Monday, August 26, 2024

Filling up the education dispenser

Over the summer the women's rest rooms on campus were equipped with dispensers for free period products--a great step forward, you'd think, except the dispensers remain empty. No problem for the post-menopausal amongst us, but I'm sure there are young women on campus looking at those empty dispensers and wondering when they will be filled.

This strikes me as a fitting metaphor for this point in the semester: classes have just started and all the mechanisms and structures are in place to encourage learning, but now we just need to fill those structures with the stuff of learning--readings and discussions and writing assignments and class activities. I can set up the structures and set the mechanisms whirring, but filling up the classroom with learning depends upon the contributions of students. Will they come to class having done the reading and prepared to talk about it?

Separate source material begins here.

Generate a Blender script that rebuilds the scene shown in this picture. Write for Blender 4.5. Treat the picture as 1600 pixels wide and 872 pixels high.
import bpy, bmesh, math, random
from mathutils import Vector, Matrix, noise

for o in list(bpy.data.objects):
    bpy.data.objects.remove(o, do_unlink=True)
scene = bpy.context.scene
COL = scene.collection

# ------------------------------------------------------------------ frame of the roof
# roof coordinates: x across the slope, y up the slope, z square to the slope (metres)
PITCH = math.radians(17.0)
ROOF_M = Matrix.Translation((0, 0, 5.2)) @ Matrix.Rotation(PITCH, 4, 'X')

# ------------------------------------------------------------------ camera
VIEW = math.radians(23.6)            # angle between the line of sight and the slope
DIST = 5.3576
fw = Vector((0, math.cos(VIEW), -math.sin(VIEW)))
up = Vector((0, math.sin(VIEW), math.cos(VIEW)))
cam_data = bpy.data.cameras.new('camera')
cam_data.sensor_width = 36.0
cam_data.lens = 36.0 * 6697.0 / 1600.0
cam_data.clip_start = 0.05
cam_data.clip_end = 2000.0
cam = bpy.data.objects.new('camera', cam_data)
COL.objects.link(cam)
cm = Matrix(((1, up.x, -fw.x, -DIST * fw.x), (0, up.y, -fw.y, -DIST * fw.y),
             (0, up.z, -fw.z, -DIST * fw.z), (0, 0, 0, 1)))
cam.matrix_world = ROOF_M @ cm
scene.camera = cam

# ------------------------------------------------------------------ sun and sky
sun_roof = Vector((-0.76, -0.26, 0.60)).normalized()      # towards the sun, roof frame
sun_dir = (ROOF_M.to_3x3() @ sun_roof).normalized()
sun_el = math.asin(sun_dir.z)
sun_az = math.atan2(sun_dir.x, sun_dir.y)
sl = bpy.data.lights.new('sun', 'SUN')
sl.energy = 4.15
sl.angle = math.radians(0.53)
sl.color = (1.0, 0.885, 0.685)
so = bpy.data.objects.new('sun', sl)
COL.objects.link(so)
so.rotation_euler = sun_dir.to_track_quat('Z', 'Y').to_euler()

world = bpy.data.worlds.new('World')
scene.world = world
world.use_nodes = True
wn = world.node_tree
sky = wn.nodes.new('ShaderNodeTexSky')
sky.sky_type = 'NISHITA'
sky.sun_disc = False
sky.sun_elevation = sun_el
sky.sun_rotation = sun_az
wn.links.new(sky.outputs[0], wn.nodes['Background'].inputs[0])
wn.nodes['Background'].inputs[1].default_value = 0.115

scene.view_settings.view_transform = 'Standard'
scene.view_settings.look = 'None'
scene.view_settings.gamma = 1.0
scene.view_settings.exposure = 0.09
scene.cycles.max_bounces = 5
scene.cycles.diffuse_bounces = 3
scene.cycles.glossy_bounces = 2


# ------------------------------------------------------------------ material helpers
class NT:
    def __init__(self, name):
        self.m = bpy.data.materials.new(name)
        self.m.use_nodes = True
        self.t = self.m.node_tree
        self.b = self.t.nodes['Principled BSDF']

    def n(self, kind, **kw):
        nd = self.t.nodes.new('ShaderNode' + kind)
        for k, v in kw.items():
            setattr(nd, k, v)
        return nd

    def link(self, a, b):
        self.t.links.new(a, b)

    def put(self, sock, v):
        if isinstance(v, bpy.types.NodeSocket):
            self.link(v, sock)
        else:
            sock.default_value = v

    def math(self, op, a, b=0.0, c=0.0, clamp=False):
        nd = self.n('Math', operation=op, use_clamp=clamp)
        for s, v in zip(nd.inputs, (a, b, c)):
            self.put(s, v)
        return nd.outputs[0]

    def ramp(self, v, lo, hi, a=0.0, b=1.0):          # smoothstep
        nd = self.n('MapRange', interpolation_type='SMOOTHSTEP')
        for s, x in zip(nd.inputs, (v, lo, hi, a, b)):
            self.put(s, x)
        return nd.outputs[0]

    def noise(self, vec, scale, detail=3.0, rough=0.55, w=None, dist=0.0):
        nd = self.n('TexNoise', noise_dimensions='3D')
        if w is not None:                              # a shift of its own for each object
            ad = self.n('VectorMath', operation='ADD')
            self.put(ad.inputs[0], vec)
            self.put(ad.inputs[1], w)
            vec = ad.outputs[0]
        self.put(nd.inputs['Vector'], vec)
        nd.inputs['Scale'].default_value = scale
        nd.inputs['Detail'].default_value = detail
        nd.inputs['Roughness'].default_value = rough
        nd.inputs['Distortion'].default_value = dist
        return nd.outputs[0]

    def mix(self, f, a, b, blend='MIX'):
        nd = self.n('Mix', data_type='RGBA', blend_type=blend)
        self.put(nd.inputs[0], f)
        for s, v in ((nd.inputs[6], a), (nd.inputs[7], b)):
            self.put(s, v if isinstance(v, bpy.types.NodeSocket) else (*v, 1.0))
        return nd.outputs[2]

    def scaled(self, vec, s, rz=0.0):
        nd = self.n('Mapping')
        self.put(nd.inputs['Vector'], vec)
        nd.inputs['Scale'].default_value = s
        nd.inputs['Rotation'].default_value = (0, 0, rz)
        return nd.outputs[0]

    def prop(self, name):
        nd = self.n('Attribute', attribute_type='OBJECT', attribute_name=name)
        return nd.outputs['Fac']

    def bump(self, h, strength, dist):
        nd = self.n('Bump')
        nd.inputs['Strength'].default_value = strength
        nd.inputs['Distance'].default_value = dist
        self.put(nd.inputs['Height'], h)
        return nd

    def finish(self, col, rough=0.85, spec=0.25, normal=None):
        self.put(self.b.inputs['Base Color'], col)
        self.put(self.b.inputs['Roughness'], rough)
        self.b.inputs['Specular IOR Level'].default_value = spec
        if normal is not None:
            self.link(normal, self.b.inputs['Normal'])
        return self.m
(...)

Maybe. Based on what I've seen so far from my students, it seems that some have fallen out of the habit of following directions. Or maybe they never developed that essential habit. At any rate we'll be discussing the first readings this afternoon and I hope to get everyone engaged.

In other news, Margaret Renkl proves once again that we think on similar wavelengths in her praise of overstuffed bookshelves (link here). "For me," she says, "a book made of paper will always be a beautiful object that warms a room even as it expands (or entertains, or challenges, or informs, or comforts) a mind, and a bookcase will always represent time itself." 

This topic arose in her household when her husband retired from a long teaching career and starting carting home boxes of books, a process my husband has also initiated. He currently has six big boxes full of books sitting in the living room and a paucity of empty bookshelves on which to put them--and plenty more to bring home from his church office. Further, I've been winnowing my own collection but I'll have more boxes of books to bring home from my office when I retire in a few years. One of these days the bookshelves will crowd us right out of our house.

It's not unusual for students to enter my office, eye the bookshelves, and say in wonder, "Have you read all these books?" Well yeah, but it took a little while. Compared to all the books in the universe--or even all the books in my office--I'm asking my students to read a relatively small number of pages this semester, but if they fail to do it, then the whole mechanism of learning will grind to a halt.

I've created the structure and installed the machine, but it's up to my students to fill the space with learning.